#### [Supplied material]
=-=-=-=-=

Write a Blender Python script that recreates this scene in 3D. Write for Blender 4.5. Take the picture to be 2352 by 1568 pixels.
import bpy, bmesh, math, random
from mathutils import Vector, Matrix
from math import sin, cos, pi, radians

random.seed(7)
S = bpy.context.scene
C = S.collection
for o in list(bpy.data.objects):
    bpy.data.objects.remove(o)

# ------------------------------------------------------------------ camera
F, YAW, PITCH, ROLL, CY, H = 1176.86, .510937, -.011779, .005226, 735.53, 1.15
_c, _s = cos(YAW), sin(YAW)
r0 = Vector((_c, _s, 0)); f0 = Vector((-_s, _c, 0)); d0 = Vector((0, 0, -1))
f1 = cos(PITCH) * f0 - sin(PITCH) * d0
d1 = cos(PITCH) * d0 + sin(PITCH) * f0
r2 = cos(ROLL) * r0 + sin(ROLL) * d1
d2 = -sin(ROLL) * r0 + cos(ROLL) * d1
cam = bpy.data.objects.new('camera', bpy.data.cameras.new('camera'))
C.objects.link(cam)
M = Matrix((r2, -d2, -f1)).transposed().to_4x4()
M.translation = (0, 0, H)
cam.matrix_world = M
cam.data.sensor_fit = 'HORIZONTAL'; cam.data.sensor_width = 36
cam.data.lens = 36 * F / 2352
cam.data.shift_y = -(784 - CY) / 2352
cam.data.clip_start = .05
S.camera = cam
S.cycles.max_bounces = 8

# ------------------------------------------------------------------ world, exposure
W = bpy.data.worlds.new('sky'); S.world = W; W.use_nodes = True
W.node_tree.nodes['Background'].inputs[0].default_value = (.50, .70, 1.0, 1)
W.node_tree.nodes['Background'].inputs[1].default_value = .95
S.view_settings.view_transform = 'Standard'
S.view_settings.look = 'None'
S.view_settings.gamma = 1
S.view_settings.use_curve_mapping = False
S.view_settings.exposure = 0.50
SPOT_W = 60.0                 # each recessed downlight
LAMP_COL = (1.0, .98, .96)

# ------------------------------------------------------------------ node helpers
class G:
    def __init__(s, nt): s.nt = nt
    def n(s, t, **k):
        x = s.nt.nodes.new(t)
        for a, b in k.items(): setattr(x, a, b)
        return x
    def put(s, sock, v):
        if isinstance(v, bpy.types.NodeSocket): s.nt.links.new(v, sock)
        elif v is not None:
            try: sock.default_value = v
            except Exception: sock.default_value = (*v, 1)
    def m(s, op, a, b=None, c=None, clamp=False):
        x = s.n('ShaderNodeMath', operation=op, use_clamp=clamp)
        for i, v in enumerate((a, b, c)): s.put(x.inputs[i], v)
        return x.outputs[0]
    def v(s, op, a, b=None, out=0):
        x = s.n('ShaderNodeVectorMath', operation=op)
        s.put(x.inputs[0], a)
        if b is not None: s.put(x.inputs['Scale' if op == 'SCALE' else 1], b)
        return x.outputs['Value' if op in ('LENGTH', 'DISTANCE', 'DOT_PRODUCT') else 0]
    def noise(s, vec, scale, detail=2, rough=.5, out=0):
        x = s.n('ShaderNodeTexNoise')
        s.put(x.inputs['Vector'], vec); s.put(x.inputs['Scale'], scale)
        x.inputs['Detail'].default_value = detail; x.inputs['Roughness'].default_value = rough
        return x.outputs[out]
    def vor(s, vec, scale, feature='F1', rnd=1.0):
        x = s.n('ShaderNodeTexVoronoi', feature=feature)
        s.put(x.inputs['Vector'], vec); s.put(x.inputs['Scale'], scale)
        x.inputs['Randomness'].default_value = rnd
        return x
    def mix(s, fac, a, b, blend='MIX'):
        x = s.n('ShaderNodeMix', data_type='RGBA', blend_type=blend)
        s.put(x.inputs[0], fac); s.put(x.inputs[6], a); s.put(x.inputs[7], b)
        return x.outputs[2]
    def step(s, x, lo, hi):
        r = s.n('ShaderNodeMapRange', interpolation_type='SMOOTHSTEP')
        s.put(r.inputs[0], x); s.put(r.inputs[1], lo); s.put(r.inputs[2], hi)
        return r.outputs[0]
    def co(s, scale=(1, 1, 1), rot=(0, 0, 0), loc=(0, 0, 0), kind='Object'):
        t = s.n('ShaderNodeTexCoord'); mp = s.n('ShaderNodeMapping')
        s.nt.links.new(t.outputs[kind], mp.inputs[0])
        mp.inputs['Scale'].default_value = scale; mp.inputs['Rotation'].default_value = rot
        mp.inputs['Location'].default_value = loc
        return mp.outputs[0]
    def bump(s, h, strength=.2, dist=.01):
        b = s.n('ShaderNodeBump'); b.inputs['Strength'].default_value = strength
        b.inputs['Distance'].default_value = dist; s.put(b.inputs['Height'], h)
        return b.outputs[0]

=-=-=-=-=

#### [Given instruction]
Starting at the top of the data above, repeat every line exactly until the line containing "from math import sin, cos, pi, radians" has been given, then stop.

#### [Exercise solution]
Write a Blender Python script that recreates this scene in 3D. Write for Blender 4.5. Take the picture to be 2352 by 1568 pixels.
import bpy, bmesh, math, random
from mathutils import Vector, Matrix
from math import sin, cos, pi, radians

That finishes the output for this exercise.